### SUPPLIED INFORMATION
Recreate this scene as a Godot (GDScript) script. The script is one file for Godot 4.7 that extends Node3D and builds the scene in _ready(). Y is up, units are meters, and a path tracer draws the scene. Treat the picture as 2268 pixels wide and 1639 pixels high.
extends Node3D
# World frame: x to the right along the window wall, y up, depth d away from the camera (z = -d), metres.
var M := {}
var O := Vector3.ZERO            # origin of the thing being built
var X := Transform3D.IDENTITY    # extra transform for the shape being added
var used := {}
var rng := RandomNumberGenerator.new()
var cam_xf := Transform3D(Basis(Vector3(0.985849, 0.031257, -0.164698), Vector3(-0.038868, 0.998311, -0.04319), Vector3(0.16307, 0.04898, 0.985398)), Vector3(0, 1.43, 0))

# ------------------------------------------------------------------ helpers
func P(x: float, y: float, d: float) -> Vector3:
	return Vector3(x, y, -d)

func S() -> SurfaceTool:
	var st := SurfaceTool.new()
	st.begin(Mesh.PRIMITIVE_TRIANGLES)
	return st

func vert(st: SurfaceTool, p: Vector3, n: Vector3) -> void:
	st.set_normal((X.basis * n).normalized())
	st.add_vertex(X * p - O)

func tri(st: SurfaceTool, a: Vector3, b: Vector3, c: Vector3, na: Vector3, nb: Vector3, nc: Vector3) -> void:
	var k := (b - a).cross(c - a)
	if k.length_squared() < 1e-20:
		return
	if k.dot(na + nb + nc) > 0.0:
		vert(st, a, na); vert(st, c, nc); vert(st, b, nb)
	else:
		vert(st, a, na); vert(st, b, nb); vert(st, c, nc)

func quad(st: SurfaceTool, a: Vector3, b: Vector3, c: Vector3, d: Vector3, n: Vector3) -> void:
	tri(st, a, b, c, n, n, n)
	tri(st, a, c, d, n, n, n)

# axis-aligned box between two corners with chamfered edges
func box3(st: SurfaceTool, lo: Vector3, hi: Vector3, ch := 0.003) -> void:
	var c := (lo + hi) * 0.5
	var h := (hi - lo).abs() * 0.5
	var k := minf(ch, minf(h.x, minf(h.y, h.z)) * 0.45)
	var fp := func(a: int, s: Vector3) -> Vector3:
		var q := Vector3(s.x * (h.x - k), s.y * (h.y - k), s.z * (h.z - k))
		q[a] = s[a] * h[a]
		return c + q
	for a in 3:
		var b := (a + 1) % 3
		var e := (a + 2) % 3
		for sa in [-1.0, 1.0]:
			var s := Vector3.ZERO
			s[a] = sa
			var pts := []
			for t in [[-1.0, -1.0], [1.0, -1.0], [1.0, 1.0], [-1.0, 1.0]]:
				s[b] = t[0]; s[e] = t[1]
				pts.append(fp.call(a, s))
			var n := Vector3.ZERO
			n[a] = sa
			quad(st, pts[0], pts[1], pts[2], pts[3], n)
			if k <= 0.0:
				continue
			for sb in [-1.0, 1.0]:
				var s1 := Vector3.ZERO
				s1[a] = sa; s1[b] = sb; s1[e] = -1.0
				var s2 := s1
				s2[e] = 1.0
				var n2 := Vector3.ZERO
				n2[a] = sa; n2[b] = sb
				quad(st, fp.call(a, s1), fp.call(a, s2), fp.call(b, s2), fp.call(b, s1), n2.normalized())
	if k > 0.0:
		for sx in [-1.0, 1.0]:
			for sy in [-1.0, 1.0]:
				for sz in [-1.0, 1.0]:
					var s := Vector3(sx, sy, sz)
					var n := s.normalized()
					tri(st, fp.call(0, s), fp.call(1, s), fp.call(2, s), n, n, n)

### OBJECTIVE
Copy all of the data exactly.

### PROBLEM SOLUTION
Recreate this scene as a Godot (GDScript) script. The script is one file for Godot 4.7 that extends Node3D and builds the scene in _ready(). Y is up, units are meters, and a path tracer draws the scene. Treat the picture as 2268 pixels wide and 1639 pixels high.
extends Node3D
# World frame: x to the right along the window wall, y up, depth d away from the camera (z = -d), metres.
var M := {}
var O := Vector3.ZERO            # origin of the thing being built
var X := Transform3D.IDENTITY    # extra transform for the shape being added
var used := {}
var rng := RandomNumberGenerator.new()
var cam_xf := Transform3D(Basis(Vector3(0.985849, 0.031257, -0.164698), Vector3(-0.038868, 0.998311, -0.04319), Vector3(0.16307, 0.04898, 0.985398)), Vector3(0, 1.43, 0))

# ------------------------------------------------------------------ helpers
func P(x: float, y: float, d: float) -> Vector3:
	return Vector3(x, y, -d)

func S() -> SurfaceTool:
	var st := SurfaceTool.new()
	st.begin(Mesh.PRIMITIVE_TRIANGLES)
	return st

func vert(st: SurfaceTool, p: Vector3, n: Vector3) -> void:
	st.set_normal((X.basis * n).normalized())
	st.add_vertex(X * p - O)

func tri(st: SurfaceTool, a: Vector3, b: Vector3, c: Vector3, na: Vector3, nb: Vector3, nc: Vector3) -> void:
	var k := (b - a).cross(c - a)
	if k.length_squared() < 1e-20:
		return
	if k.dot(na + nb + nc) > 0.0:
		vert(st, a, na); vert(st, c, nc); vert(st, b, nb)
	else:
		vert(st, a, na); vert(st, b, nb); vert(st, c, nc)

func quad(st: SurfaceTool, a: Vector3, b: Vector3, c: Vector3, d: Vector3, n: Vector3) -> void:
	tri(st, a, b, c, n, n, n)
	tri(st, a, c, d, n, n, n)

# axis-aligned box between two corners with chamfered edges
func box3(st: SurfaceTool, lo: Vector3, hi: Vector3, ch := 0.003) -> void:
	var c := (lo + hi) * 0.5
	var h := (hi - lo).abs() * 0.5
	var k := minf(ch, minf(h.x, minf(h.y, h.z)) * 0.45)
	var fp := func(a: int, s: Vector3) -> Vector3:
		var q := Vector3(s.x * (h.x - k), s.y * (h.y - k), s.z * (h.z - k))
		q[a] = s[a] * h[a]
		return c + q
	for a in 3:
		var b := (a + 1) % 3
		var e := (a + 2) % 3
		for sa in [-1.0, 1.0]:
			var s := Vector3.ZERO
			s[a] = sa
			var pts := []
			for t in [[-1.0, -1.0], [1.0, -1.0], [1.0, 1.0], [-1.0, 1.0]]:
				s[b] = t[0]; s[e] = t[1]
				pts.append(fp.call(a, s))
			var n := Vector3.ZERO
			n[a] = sa
			quad(st, pts[0], pts[1], pts[2], pts[3], n)
			if k <= 0.0:
				continue
			for sb in [-1.0, 1.0]:
				var s1 := Vector3.ZERO
				s1[a] = sa; s1[b] = sb; s1[e] = -1.0
				var s2 := s1
				s2[e] = 1.0
				var n2 := Vector3.ZERO
				n2[a] = sa; n2[b] = sb
				quad(st, fp.call(a, s1), fp.call(a, s2), fp.call(b, s2), fp.call(b, s1), n2.normalized())
	if k > 0.0:
		for sx in [-1.0, 1.0]:
			for sy in [-1.0, 1.0]:
				for sz in [-1.0, 1.0]:
					var s := Vector3(sx, sy, sz)
					var n := s.normalized()
					tri(st, fp.call(0, s), fp.call(1, s), fp.call(2, s), n, n, n)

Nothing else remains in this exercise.